■ **Stated goal**
Write the data out again in full, with no departure from the original.

■ **Available data**
####################

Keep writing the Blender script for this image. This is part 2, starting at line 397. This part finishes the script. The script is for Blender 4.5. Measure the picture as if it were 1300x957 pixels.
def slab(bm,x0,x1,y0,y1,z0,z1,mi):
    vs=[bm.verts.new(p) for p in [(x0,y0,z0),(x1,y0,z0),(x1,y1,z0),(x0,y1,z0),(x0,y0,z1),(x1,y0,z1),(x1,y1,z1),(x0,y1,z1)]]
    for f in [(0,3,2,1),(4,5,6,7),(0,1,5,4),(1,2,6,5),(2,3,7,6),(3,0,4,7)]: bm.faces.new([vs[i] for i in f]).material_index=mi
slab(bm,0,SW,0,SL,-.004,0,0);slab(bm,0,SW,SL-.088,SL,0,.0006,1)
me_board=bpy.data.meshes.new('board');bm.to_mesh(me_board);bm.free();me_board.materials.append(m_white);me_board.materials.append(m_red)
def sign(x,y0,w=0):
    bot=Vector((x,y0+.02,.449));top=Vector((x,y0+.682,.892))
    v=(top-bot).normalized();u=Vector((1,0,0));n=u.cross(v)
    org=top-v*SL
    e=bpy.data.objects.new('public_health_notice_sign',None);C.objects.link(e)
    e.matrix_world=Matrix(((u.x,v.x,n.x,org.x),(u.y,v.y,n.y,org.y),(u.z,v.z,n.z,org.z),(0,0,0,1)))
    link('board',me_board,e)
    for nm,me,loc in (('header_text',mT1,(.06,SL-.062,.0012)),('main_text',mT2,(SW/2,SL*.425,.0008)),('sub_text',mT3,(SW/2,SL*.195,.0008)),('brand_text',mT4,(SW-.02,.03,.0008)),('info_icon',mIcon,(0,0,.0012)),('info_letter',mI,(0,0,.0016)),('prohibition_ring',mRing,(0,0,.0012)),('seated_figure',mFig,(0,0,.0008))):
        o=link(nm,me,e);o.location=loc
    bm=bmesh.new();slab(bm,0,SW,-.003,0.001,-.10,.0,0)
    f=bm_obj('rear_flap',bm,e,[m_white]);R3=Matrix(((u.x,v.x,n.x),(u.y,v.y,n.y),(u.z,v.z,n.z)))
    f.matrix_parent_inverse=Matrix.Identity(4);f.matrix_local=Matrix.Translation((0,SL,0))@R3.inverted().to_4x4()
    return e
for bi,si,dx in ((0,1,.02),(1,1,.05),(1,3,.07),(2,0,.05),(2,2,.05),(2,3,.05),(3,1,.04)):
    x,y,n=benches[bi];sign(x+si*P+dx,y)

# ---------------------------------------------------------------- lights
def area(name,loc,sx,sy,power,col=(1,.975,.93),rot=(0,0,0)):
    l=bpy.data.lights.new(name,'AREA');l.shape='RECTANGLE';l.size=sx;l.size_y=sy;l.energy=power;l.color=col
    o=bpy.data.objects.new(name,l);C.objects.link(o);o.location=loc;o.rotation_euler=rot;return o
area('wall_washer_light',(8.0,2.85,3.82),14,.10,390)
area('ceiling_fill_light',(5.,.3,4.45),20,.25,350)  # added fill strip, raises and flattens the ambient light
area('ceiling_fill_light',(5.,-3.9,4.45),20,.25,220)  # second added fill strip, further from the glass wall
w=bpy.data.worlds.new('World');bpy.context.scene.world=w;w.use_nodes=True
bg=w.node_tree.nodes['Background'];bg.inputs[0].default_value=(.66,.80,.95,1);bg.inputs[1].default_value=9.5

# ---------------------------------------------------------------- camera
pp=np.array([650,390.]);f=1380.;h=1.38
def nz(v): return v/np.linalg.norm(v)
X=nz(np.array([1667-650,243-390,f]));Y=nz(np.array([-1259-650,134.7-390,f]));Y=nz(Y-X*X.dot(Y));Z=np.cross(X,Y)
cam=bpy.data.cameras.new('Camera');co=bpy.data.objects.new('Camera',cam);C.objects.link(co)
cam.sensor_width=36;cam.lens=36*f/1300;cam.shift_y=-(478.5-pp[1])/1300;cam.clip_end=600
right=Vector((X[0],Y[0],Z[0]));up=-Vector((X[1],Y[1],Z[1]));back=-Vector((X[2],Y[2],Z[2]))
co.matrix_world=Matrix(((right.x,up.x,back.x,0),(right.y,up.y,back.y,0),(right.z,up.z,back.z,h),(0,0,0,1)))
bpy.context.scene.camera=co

####################

■ **Response to the exercise**
Keep writing the Blender script for this image. This is part 2, starting at line 397. This part finishes the script. The script is for Blender 4.5. Measure the picture as if it were 1300x957 pixels.
def slab(bm,x0,x1,y0,y1,z0,z1,mi):
    vs=[bm.verts.new(p) for p in [(x0,y0,z0),(x1,y0,z0),(x1,y1,z0),(x0,y1,z0),(x0,y0,z1),(x1,y0,z1),(x1,y1,z1),(x0,y1,z1)]]
    for f in [(0,3,2,1),(4,5,6,7),(0,1,5,4),(1,2,6,5),(2,3,7,6),(3,0,4,7)]: bm.faces.new([vs[i] for i in f]).material_index=mi
slab(bm,0,SW,0,SL,-.004,0,0);slab(bm,0,SW,SL-.088,SL,0,.0006,1)
me_board=bpy.data.meshes.new('board');bm.to_mesh(me_board);bm.free();me_board.materials.append(m_white);me_board.materials.append(m_red)
def sign(x,y0,w=0):
    bot=Vector((x,y0+.02,.449));top=Vector((x,y0+.682,.892))
    v=(top-bot).normalized();u=Vector((1,0,0));n=u.cross(v)
    org=top-v*SL
    e=bpy.data.objects.new('public_health_notice_sign',None);C.objects.link(e)
    e.matrix_world=Matrix(((u.x,v.x,n.x,org.x),(u.y,v.y,n.y,org.y),(u.z,v.z,n.z,org.z),(0,0,0,1)))
    link('board',me_board,e)
    for nm,me,loc in (('header_text',mT1,(.06,SL-.062,.0012)),('main_text',mT2,(SW/2,SL*.425,.0008)),('sub_text',mT3,(SW/2,SL*.195,.0008)),('brand_text',mT4,(SW-.02,.03,.0008)),('info_icon',mIcon,(0,0,.0012)),('info_letter',mI,(0,0,.0016)),('prohibition_ring',mRing,(0,0,.0012)),('seated_figure',mFig,(0,0,.0008))):
        o=link(nm,me,e);o.location=loc
    bm=bmesh.new();slab(bm,0,SW,-.003,0.001,-.10,.0,0)
    f=bm_obj('rear_flap',bm,e,[m_white]);R3=Matrix(((u.x,v.x,n.x),(u.y,v.y,n.y),(u.z,v.z,n.z)))
    f.matrix_parent_inverse=Matrix.Identity(4);f.matrix_local=Matrix.Translation((0,SL,0))@R3.inverted().to_4x4()
    return e
for bi,si,dx in ((0,1,.02),(1,1,.05),(1,3,.07),(2,0,.05),(2,2,.05),(2,3,.05),(3,1,.04)):
    x,y,n=benches[bi];sign(x+si*P+dx,y)

# ---------------------------------------------------------------- lights
def area(name,loc,sx,sy,power,col=(1,.975,.93),rot=(0,0,0)):
    l=bpy.data.lights.new(name,'AREA');l.shape='RECTANGLE';l.size=sx;l.size_y=sy;l.energy=power;l.color=col
    o=bpy.data.objects.new(name,l);C.objects.link(o);o.location=loc;o.rotation_euler=rot;return o
area('wall_washer_light',(8.0,2.85,3.82),14,.10,390)
area('ceiling_fill_light',(5.,.3,4.45),20,.25,350)  # added fill strip, raises and flattens the ambient light
area('ceiling_fill_light',(5.,-3.9,4.45),20,.25,220)  # second added fill strip, further from the glass wall
w=bpy.data.worlds.new('World');bpy.context.scene.world=w;w.use_nodes=True
bg=w.node_tree.nodes['Background'];bg.inputs[0].default_value=(.66,.80,.95,1);bg.inputs[1].default_value=9.5

# ---------------------------------------------------------------- camera
pp=np.array([650,390.]);f=1380.;h=1.38
def nz(v): return v/np.linalg.norm(v)
X=nz(np.array([1667-650,243-390,f]));Y=nz(np.array([-1259-650,134.7-390,f]));Y=nz(Y-X*X.dot(Y));Z=np.cross(X,Y)
cam=bpy.data.cameras.new('Camera');co=bpy.data.objects.new('Camera',cam);C.objects.link(co)
cam.sensor_width=36;cam.lens=36*f/1300;cam.shift_y=-(478.5-pp[1])/1300;cam.clip_end=600
right=Vector((X[0],Y[0],Z[0]));up=-Vector((X[1],Y[1],Z[1]));back=-Vector((X[2],Y[2],Z[2]))
co.matrix_world=Matrix(((right.x,up.x,back.x,0),(right.y,up.y,back.y,0),(right.z,up.z,back.z,h),(0,0,0,1)))
bpy.context.scene.camera=co